━━━ Stored data

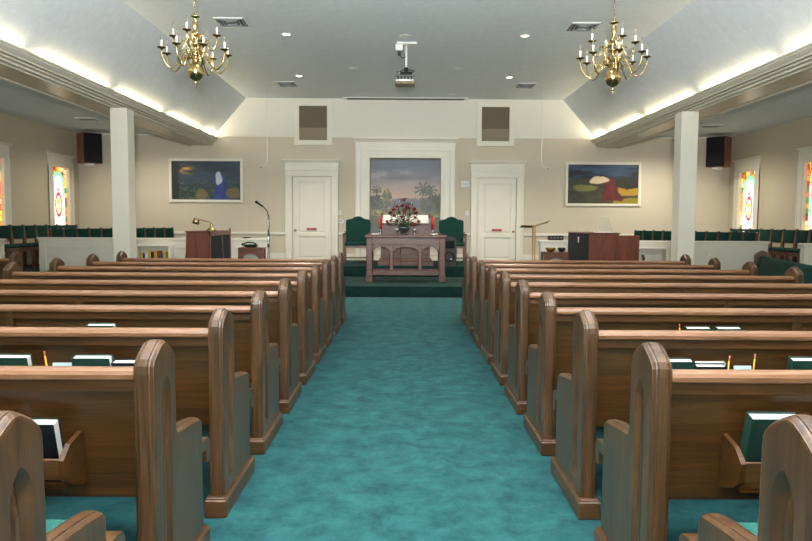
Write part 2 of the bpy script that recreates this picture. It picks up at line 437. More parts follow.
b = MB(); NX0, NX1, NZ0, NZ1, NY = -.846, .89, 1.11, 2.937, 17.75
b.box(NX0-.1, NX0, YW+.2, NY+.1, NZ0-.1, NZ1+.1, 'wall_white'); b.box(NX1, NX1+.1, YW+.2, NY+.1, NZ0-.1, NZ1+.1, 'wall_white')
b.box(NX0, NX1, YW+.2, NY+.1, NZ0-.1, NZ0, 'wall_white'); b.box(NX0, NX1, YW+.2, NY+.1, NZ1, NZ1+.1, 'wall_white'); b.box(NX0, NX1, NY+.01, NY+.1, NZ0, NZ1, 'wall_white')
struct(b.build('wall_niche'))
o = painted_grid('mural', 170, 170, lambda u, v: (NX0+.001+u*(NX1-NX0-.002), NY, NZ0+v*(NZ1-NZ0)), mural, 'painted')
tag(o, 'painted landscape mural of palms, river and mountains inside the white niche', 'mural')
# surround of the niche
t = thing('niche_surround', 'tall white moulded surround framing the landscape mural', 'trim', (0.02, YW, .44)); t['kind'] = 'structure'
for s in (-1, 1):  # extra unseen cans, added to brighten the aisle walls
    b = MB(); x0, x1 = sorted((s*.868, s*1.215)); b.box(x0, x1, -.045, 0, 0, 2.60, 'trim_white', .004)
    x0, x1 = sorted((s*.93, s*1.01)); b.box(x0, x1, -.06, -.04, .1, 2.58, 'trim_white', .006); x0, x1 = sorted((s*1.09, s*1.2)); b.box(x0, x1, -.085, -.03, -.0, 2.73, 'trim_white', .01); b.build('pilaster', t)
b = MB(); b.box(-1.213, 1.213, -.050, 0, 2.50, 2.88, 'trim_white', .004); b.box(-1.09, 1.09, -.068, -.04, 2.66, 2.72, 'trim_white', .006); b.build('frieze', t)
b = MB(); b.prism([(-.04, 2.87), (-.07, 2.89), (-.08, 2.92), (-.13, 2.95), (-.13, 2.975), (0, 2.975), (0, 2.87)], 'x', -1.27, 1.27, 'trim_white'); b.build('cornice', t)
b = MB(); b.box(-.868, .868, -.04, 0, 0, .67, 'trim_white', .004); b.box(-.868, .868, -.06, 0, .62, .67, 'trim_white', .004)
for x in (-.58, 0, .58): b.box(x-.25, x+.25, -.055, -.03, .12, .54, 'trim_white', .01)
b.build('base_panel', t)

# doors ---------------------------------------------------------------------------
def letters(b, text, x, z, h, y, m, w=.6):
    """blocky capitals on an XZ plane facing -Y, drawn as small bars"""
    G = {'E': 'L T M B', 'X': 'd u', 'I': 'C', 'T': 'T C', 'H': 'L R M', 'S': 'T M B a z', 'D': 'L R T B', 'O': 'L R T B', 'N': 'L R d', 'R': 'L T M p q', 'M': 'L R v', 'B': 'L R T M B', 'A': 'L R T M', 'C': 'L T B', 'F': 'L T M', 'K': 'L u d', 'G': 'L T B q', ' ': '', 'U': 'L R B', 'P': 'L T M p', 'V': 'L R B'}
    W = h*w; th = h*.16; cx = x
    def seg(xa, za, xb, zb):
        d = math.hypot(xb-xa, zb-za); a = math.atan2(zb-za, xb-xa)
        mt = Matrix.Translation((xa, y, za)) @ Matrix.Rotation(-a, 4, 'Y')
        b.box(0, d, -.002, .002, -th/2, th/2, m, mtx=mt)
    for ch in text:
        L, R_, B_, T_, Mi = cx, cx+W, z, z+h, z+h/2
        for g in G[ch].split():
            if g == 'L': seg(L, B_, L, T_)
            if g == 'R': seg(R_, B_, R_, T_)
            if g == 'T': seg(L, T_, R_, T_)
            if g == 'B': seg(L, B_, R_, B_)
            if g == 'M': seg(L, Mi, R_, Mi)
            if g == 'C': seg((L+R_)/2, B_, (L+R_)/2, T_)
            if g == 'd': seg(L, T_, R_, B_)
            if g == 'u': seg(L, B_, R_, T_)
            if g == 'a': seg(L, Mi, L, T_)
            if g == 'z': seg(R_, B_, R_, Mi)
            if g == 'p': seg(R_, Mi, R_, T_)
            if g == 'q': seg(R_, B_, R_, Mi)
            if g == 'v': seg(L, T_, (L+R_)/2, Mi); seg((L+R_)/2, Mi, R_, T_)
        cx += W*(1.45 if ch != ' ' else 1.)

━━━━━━

What to do:
Copy the listing over exactly, skipping the pictures it holds.

Task output:
Write part 2 of the bpy script that recreates this picture. It picks up at line 437. More parts follow.
b = MB(); NX0, NX1, NZ0, NZ1, NY = -.846, .89, 1.11, 2.937, 17.75
b.box(NX0-.1, NX0, YW+.2, NY+.1, NZ0-.1, NZ1+.1, 'wall_white'); b.box(NX1, NX1+.1, YW+.2, NY+.1, NZ0-.1, NZ1+.1, 'wall_white')
b.box(NX0, NX1, YW+.2, NY+.1, NZ0-.1, NZ0, 'wall_white'); b.box(NX0, NX1, YW+.2, NY+.1, NZ1, NZ1+.1, 'wall_white'); b.box(NX0, NX1, NY+.01, NY+.1, NZ0, NZ1, 'wall_white')
struct(b.build('wall_niche'))
o = painted_grid('mural', 170, 170, lambda u, v: (NX0+.001+u*(NX1-NX0-.002), NY, NZ0+v*(NZ1-NZ0)), mural, 'painted')
tag(o, 'painted landscape mural of palms, river and mountains inside the white niche', 'mural')
# surround of the niche
t = thing('niche_surround', 'tall white moulded surround framing the landscape mural', 'trim', (0.02, YW, .44)); t['kind'] = 'structure'
for s in (-1, 1):  # extra unseen cans, added to brighten the aisle walls
    b = MB(); x0, x1 = sorted((s*.868, s*1.215)); b.box(x0, x1, -.045, 0, 0, 2.60, 'trim_white', .004)
    x0, x1 = sorted((s*.93, s*1.01)); b.box(x0, x1, -.06, -.04, .1, 2.58, 'trim_white', .006); x0, x1 = sorted((s*1.09, s*1.2)); b.box(x0, x1, -.085, -.03, -.0, 2.73, 'trim_white', .01); b.build('pilaster', t)
b = MB(); b.box(-1.213, 1.213, -.050, 0, 2.50, 2.88, 'trim_white', .004); b.box(-1.09, 1.09, -.068, -.04, 2.66, 2.72, 'trim_white', .006); b.build('frieze', t)
b = MB(); b.prism([(-.04, 2.87), (-.07, 2.89), (-.08, 2.92), (-.13, 2.95), (-.13, 2.975), (0, 2.975), (0, 2.87)], 'x', -1.27, 1.27, 'trim_white'); b.build('cornice', t)
b = MB(); b.box(-.868, .868, -.04, 0, 0, .67, 'trim_white', .004); b.box(-.868, .868, -.06, 0, .62, .67, 'trim_white', .004)
for x in (-.58, 0, .58): b.box(x-.25, x+.25, -.055, -.03, .12, .54, 'trim_white', .01)
b.build('base_panel', t)

# doors ---------------------------------------------------------------------------
def letters(b, text, x, z, h, y, m, w=.6):
    """blocky capitals on an XZ plane facing -Y, drawn as small bars"""
    G = {'E': 'L T M B', 'X': 'd u', 'I': 'C', 'T': 'T C', 'H': 'L R M', 'S': 'T M B a z', 'D': 'L R T B', 'O': 'L R T B', 'N': 'L R d', 'R': 'L T M p q', 'M': 'L R v', 'B': 'L R T M B', 'A': 'L R T M', 'C': 'L T B', 'F': 'L T M', 'K': 'L u d', 'G': 'L T B q', ' ': '', 'U': 'L R B', 'P': 'L T M p', 'V': 'L R B'}
    W = h*w; th = h*.16; cx = x
    def seg(xa, za, xb, zb):
        d = math.hypot(xb-xa, zb-za); a = math.atan2(zb-za, xb-xa)
        mt = Matrix.Translation((xa, y, za)) @ Matrix.Rotation(-a, 4, 'Y')
        b.box(0, d, -.002, .002, -th/2, th/2, m, mtx=mt)
    for ch in text:
        L, R_, B_, T_, Mi = cx, cx+W, z, z+h, z+h/2
        for g in G[ch].split():
            if g == 'L': seg(L, B_, L, T_)
            if g == 'R': seg(R_, B_, R_, T_)
            if g == 'T': seg(L, T_, R_, T_)
            if g == 'B': seg(L, B_, R_, B_)
            if g == 'M': seg(L, Mi, R_, Mi)
            if g == 'C': seg((L+R_)/2, B_, (L+R_)/2, T_)
            if g == 'd': seg(L, T_, R_, B_)
            if g == 'u': seg(L, B_, R_, T_)
            if g == 'a': seg(L, Mi, L, T_)
            if g == 'z': seg(R_, B_, R_, Mi)
            if g == 'p': seg(R_, Mi, R_, T_)
            if g == 'q': seg(R_, B_, R_, Mi)
            if g == 'v': seg(L, T_, (L+R_)/2, Mi); seg((L+R_)/2, Mi, R_, T_)
        cx += W*(1.45 if ch != ' ' else 1.)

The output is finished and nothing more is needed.